2 SMMs sounds reasonable.
 
Anyway coming back to things Tegra related..any news on Erista? Will it be like Tegra K1 with a quad Cortex A57 (possibly BIG.Little with A53) and a separate Denver based SoC? Or will they move to just one SoC with Denver cores.

GPU of course is expected to be something like GM208 and the timing suggests its on 20nm. I haven't received any info on tapeout. Will try finding out.

According to NVIDIA's CEO, Erista is "right around the corner". I take that to mean that first silicon for Erista will be back from the fab. within ~ 3 months (with mass production starting ~ 9 months after that).

As for choice of CPU cores, I would think that NVIDIA needs to stick with it's guns and use fully custom Denver cores moving forward, rather than a mix and match approach. It would be strange to spend the last 5-7 years working on a fully custom Denver CPU, use it in Logan v2, and then abandon it in Erista v1. Each new generation of Tegra should always be more advanced and more sophisticated than the prior generation in all areas.
 
According to a Chinese news site, Microsoft will be unveiling an 8" Surface Mini powered by Tegra K1 on April 2.
 
It's not that great a market for Tegra, as a Surface is locked down and can only run Metro apps ; its competition is Atom tablets that can run everything.
You have to be o.k. with the hardware being locked down like an iphone. That stuff isn't tolerated on x86. Why can't I run desktop linux if I want to, given that the chipset supports it.
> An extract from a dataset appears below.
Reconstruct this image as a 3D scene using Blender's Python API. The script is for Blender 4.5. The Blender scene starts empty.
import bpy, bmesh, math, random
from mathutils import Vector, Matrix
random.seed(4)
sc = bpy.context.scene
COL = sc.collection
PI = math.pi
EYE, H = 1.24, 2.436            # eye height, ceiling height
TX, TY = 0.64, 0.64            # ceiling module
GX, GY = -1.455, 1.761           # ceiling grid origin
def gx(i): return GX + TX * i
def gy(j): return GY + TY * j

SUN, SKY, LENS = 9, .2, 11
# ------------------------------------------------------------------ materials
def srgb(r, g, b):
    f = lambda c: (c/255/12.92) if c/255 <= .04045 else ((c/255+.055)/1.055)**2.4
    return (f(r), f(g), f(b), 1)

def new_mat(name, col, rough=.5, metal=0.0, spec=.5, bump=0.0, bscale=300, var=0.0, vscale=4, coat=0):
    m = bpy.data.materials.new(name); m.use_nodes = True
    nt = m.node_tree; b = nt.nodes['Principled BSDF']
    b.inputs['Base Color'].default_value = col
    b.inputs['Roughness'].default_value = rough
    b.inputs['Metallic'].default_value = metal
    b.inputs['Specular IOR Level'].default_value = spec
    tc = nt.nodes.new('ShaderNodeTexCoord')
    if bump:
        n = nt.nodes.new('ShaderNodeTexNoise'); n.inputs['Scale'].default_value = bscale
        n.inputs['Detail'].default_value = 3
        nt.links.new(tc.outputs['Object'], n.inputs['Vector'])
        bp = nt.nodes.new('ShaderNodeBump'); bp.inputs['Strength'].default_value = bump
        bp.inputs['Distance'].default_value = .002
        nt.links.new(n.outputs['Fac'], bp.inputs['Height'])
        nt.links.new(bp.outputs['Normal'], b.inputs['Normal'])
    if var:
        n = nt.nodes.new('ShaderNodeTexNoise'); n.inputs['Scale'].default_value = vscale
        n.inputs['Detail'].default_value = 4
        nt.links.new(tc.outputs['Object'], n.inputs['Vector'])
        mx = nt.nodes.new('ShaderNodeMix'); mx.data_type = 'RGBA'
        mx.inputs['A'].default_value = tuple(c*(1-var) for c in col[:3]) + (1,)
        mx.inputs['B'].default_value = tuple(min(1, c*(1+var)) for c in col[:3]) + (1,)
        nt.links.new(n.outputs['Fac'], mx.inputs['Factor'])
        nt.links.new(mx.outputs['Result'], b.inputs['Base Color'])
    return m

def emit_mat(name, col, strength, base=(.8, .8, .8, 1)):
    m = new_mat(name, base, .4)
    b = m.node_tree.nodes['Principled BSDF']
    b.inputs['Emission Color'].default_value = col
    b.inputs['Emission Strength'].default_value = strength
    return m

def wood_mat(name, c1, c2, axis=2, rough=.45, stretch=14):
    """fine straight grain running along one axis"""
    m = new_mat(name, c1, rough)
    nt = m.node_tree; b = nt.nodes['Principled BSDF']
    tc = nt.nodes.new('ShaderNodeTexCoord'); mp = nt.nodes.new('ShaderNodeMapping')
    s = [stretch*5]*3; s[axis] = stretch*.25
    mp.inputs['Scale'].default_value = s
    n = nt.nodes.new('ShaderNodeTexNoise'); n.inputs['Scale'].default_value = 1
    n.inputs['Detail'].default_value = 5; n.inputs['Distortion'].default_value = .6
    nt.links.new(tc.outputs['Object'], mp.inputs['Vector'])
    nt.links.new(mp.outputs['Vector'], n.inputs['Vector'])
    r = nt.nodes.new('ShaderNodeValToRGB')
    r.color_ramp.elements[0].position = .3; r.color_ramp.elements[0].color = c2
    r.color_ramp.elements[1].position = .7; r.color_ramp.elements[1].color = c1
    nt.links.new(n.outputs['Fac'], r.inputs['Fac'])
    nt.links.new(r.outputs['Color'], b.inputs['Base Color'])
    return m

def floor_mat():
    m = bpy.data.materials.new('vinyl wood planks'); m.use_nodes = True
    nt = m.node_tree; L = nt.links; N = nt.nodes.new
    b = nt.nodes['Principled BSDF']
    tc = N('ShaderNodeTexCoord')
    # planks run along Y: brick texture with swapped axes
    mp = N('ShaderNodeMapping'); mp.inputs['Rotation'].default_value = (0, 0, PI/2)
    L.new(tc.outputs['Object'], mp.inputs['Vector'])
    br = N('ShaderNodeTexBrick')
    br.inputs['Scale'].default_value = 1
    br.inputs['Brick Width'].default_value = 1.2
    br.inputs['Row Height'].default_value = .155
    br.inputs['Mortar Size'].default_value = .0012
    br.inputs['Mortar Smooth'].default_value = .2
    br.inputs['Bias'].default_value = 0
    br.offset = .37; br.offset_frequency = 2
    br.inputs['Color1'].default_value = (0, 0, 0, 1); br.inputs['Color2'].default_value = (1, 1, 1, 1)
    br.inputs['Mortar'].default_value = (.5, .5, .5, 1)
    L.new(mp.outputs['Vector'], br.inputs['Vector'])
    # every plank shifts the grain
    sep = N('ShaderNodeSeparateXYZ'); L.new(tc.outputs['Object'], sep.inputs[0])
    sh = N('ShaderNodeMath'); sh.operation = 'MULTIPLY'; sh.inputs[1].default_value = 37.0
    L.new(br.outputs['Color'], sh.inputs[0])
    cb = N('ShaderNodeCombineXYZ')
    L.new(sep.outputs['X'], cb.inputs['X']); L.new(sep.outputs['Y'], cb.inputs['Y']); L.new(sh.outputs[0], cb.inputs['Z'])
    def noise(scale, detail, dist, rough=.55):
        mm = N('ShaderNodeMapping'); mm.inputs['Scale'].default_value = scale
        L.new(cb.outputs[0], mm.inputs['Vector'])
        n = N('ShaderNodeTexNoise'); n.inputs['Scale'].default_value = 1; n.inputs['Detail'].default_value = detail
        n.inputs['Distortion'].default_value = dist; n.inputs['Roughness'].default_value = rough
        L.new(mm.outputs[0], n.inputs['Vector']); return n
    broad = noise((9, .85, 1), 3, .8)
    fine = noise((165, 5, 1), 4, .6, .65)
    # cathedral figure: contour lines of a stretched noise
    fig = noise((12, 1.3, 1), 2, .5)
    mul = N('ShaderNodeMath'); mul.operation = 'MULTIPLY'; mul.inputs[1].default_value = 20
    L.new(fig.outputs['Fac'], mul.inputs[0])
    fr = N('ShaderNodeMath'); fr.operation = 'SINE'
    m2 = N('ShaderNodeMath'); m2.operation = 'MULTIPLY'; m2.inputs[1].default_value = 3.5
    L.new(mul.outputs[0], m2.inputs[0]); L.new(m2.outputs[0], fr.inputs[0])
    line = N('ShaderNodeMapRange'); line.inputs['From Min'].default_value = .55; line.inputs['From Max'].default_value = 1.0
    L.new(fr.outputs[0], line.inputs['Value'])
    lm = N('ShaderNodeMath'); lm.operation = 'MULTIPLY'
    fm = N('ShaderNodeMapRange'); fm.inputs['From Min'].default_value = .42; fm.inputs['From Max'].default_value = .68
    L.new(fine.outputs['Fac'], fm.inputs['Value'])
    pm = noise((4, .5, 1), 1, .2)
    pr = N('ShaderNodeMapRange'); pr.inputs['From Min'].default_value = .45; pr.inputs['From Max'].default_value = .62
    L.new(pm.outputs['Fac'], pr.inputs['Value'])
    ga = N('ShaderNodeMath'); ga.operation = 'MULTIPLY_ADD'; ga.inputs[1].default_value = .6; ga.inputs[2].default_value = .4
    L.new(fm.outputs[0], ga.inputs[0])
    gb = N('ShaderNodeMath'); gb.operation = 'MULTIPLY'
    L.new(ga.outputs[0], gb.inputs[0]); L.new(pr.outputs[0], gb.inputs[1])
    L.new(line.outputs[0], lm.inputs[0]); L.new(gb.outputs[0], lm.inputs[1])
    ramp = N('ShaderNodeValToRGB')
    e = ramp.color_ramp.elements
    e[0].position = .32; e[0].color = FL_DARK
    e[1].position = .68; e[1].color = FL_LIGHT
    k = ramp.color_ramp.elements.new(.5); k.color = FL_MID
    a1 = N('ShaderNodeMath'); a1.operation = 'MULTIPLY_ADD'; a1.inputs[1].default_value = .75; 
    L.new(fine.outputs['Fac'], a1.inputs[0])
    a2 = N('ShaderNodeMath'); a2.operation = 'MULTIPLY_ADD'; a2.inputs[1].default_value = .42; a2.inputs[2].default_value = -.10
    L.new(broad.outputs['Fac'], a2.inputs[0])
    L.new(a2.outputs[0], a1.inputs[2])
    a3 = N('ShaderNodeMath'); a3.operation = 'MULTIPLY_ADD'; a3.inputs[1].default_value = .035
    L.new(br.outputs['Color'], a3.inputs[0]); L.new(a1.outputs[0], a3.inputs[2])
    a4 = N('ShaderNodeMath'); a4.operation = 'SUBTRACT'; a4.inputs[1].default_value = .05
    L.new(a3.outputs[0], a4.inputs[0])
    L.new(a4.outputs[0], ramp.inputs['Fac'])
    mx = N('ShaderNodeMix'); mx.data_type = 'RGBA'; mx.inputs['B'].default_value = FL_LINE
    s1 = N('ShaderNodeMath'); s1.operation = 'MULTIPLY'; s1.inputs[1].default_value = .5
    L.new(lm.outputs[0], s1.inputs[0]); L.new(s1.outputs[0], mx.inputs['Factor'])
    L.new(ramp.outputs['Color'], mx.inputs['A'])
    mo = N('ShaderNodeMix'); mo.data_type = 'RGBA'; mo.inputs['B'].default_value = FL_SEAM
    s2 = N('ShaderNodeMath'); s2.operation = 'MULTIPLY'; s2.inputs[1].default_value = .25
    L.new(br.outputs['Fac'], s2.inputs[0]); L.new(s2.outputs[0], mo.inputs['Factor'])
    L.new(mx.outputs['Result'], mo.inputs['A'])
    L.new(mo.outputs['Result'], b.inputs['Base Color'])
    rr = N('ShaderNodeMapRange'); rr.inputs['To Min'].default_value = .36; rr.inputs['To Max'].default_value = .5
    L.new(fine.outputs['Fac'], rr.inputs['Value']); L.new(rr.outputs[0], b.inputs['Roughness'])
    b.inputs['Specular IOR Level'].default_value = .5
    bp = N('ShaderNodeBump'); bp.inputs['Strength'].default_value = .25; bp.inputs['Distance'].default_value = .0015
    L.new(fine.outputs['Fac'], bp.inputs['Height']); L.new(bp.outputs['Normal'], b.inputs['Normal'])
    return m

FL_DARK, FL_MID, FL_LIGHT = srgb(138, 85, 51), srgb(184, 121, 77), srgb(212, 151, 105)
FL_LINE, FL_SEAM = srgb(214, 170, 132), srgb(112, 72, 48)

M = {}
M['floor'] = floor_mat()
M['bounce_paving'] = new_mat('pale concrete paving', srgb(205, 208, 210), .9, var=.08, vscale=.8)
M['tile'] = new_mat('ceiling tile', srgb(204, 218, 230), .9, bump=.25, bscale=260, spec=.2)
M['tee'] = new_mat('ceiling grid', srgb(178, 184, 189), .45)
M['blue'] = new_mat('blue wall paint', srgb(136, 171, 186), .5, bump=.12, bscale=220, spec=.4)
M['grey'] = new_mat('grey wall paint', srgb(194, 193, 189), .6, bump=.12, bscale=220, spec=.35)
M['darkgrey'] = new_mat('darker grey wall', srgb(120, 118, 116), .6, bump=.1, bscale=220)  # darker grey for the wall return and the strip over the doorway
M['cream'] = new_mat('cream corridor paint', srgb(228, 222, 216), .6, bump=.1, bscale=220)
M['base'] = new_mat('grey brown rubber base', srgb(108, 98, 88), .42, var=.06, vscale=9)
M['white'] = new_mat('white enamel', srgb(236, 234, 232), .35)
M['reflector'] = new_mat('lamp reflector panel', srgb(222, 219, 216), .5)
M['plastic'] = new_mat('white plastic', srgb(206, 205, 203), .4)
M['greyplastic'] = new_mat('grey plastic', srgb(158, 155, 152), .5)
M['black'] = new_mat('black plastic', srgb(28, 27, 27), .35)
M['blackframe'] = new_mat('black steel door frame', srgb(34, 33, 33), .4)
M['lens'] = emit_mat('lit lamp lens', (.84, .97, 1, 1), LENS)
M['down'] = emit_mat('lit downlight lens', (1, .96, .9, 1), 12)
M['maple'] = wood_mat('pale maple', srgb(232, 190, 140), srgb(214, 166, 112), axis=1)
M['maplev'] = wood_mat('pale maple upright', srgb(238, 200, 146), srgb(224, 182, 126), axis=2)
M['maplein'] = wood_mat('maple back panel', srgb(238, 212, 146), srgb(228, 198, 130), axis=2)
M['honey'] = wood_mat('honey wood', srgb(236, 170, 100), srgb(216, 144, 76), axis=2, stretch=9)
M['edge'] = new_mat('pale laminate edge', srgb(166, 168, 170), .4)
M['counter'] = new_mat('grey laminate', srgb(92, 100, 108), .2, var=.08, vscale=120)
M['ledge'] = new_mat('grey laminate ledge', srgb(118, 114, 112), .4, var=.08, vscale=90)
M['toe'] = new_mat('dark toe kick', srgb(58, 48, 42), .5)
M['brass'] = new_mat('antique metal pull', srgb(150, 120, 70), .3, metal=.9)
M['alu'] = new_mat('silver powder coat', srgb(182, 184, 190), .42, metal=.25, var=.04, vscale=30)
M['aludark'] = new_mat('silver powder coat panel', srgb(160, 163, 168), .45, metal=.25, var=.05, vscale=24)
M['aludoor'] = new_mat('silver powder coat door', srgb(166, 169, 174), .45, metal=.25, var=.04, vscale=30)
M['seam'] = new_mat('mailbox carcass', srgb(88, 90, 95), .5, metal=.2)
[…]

There will probably be the same tablet or almost in an Android version, less locked down. Or wait for the Surface K1 to get hacked.
 
No idea but I consider it absurd to have both A57 cores and Denver SoCs. For K1 they probably created a second variant with Denver to jump asap on the 64bit train.



2 SMMs sounds reasonable.

I agree it doesn't make sense, but a less absurd option is to have A53 cores (and only them).
A 3rd party SoC vendor would license the nvidia GPU tech and build the lower end SoC, not nvidia.
Cortex A12 is another option (32 bit)

I think we've not heard anything since the announcement last year that nvidia was open to licensing its GPUs?